The announcement by the Ministry of Information, Media, and Broadcasting Services to establish a “National Misinformation and Disinformation Response Centre” (NMDRC) should concern anyone committed to democratic governance. History teaches that governments often cloak control of information in the language of truth and public service. From the propaganda machinery of Joseph Goebbels, Hitler’s Minister of Propaganda to contemporary authoritarian regimes such as North Korea, the pattern is familiar: define a problem, exaggerate its urgency, then centralize power to “manage” truth.
The very name of the proposed centre signals this approach. It presumes a national crisis of misinformation/disinformation requiring state intervention. Yet available evidence does not support such a characterization. Findings by the National Human Rights Commission indicate that political figures themselves are the leading sources of misinformation and hate speech. If that is the case, then the question is how can a government credibly position itself as the arbiter of truth when it is an active participant in the problem?
Dr. Ismaila Ceesay himself is the leading propagator of misinformation/disinformation hence the most fact checked individual in the history of the Gambia! What legitimacy does he have therefore to complain and address misinformation and disinformation?
More fundamentally, this initiative represents a distortion of the proper role of a ministry of information in a democracy. Governments are not truth tribunals. Their mandate is to communicate policies, provide public information, and ensure access to information. They are not to police speech, adjudicate competing narratives, or regulate the opinions of citizens, media, or opposition actors.
Those functions belong in a pluralistic ecosystem of independent media, fact-checking institutions, and civil society actors who operate without state control.
A state-run “response centre” inevitably raises concerns of selectivity and bias. It is difficult to imagine such a body rigorously scrutinizing statements emanating from government officials with the same zeal it would apply to critics. The risk, therefore, is not that the centre will clarify public discourse, but that it will distort it by targeting non-state voices while shielding those in power. In that sense, it becomes less a mechanism for truth and more an instrument of narrative management.
Public trust cannot be manufactured through state surveillance of speech. No serious democratic society expects citizens to rely on government platforms as neutral referees of information. Just as an opposition-run “truth centre” would be dismissed as partisan, a government-controlled equivalent will struggle for legitimacy. Credibility in the information space is earned through independence, transparency, and accountability and not through authority.
If Minister Dr. Ismaila Ceesay wishes to strengthen the information ecosystem, there are far more constructive avenues available. Let him reform GRTS into a genuinely independent public broadcaster to ensure diverse voices are represented. Let him strengthen PURA to enforce quality standards in telecommunications and utilities and address real service delivery concerns. Let him support the Media Council and invest in media capacity to enhance professionalism and accountability within the sector itself. These are tangible reforms that would improve information integrity without compromising fundamental freedoms.

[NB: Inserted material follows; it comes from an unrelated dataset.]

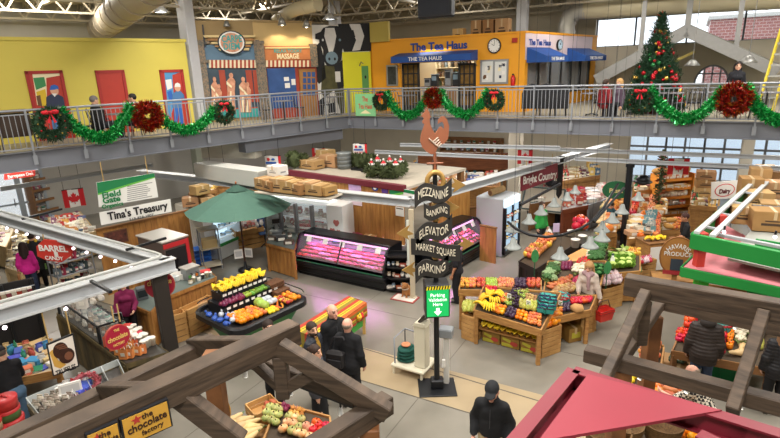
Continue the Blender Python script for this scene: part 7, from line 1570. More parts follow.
f=human('woman in maroon top with long brown hair holding a tablet behind the glass counter',P(134,345),-65,1.64,top=('sweater','7a1848'),bot=('trousers','201c22'),hair=('long','3a2018'),female=True,armL=((.03,.04,-.15),(.0,.15,-.21)),armR=((.04,.02,-.16),(.04,.12,-.27)))
s=MB();s.box(-.1,-.01,-.14,.1,.01,.14,0,.006);s.box(-.09,-.012,-.13,.09,-.01,.13,1);thing(s,'tablet',[mh('tablet_grey','8a8e96',.4),mh('tablet_screen','30343c',.1)],'grey tablet held by the woman in maroon','tablet',f.world((.12,.15,.545)),(.6,0,.4))
f=human('man in black jumper and blue jeans with dark cap at the work table',P(25,437),150,1.74,top=('jacket','16161b',.5),bot=('jeans','5a7896'),hair=('cap','1a1a20'),girth=1.15,nod=.3,lean=.12,armR=((.03,.05,-.15),(.0,.17,-.22)),armL=((.03,.05,-.15),(.0,.17,-.22)))
# ================================================================== butcher
meat=[mh('meat_%d'%i,h,.4,noise=.35,scale=18,var=.15)for i,h in enumerate(('a82c3a','b84a5c','8c1e2c','c07888'))]
s=MB();s.sph((0,0,.035),(.13,.075,.035),0,10,6,jit=.1);mms=[s.mesh('meat_cut',[m])for m in meat]
pinkl=mat('case_pink_glow',(1,.55,.9),.5,emit=.7);blkc=mh('case_black','141519',.35)
def meat_case(pa,pb,label,where,n,stacks=True):
 A,B=P(*pa),P(*pb);rz=ANG(A,B);L=(B-A).length;r=root('meat_case',label,'display case',A,rz);M=Matrix.Translation(A)@Matrix.Rotation(rz,4,'Z')
 s=MB();s.box(.08,.12,0,L-.08,1.0,.1);s.box(0,.06,.1,L,1.05,.34,0,.03);s.box(-.01,-.02,.30,L+.01,1.05,.46,0,.04);s.build('base',[blkc],r)
 s=MB();s.box(0,.62,.46,L,1.05,.86);s.box(0,.5,1.16,L,1.05,1.24,0,.02);s.build('back_box',[blkc],r)
 for x in(0,L-.05):
  s=MB();s.prism([(0,.46),(1.05,.46),(1.05,1.24),(.42,1.24),(.3,1.18),(.03,.62)],0,.05,0,M=Matrix(((0,0,1,x),(1,0,0,0),(0,1,0,0),(0,0,0,1))));s.build('end_panel',[blkc],r)
 s=MB()
 for x0 in np.linspace(.05,L-.05,3)[:-1]:
  x1=x0+(L-.1)/2;s.add([(x0+.02,.03,.6),(x1-.02,.03,.6),(x1-.02,.36,1.17),(x0+.02,.36,1.17)],[(0,1,2,3)])
 s.build('front_glass',[cgl],r);s=MB();s.bar((L/2,.03,.56),(L/2,.36,1.18),.03,.03,0,up=(1,0,0));s.build('mullion',[blkc],r)
 s=MB();s.add([(.05,.06,.58),(L-.05,.06,.58),(L-.05,.66,.84),(.05,.66,.84)],[(0,1,2,3)]);s.build('tray',[mh('tray_plum','6a4458',.5)],r)
 s=MB();s.box(.08,.48,1.12,L-.08,.56,1.16);s.build('light_strip',[pinkl],r)
 l=bpy.data.lights.new('case_light','AREA');l.shape='RECTANGLE';l.size=L*.85;l.size_y=.06;l.energy=12*L;l.color=(.95,.26,.95);o=bpy.data.objects.new('case_light',l);C.objects.link(o);o.location=M@Vector((L/2,.45,1.11));o.rotation_euler=(math.radians(-15),0,rz)
 s=MB();s.box(.02,-.03,.5,L-.02,-.015,.53);s.build('trim_strip',[mh('case_green_edge','2a6a4a',.4)],r)
 for j in range(4):
  for i in range(n):
   v=(j+.5)/4;x=.12+(L-.24)*(i+.5)/n;single(mms[(i//2+j)%4],'meat_cut','red cut of meat on the tray of '+where,'meat',M@Vector((x+random.uniform(-.02,.02),.06+.6*v,.59+.26*v)),(.4,0,rz+random.uniform(-.4,.4)+.5),'meat cuts in '+where,.95)
 for i in range(5):s=MB();s.box(-.09,-.005,-.09,.09,.005,.09);thing(s,'price_card',[white_p],'white price card along the upper glass of '+where,'price card',M@Vector((L*(i+.6)/5.2,.36,1.10)),(-.5,0,rz),'price cards of '+where)
 return M,L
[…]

The danger in the current proposal is not merely institutional overreach. Rather, it is the precedent it sets. When governments begin to define truth and police expression, the boundary between democratic governance and authoritarian control becomes dangerously thin. The lesson from history, from Nazi Germany to more recent experiences, including the excesses of our most recent government itself under Tinpot Dictator Yaya Jammeh is that control over information is often the first step toward control over citizens.
The path forward is clear. Let us urge Ismaila Ceesay and his Ministry to resist the temptation to expand into areas that undermine democratic norms. A government confident in its legitimacy does not fear scrutiny or dissent. It engages, informs, and is held accountable. That is the standard a democratic Gambia must uphold, which is Ismaila’s job to do, and not control.
I hereby urge all citizens, media, the opposition, businesses, and civil society to be even more vigilant. Protecting freedom of expression is not simply about resisting censorship, it is about preventing the gradual normalization of state control over thought and discourse.
Dr. Ismaila Ceesay must be told to withdraw from the authoritarian path in which he has set himself since he came into our government.
For The Gambia, Our Homeland. Resistance!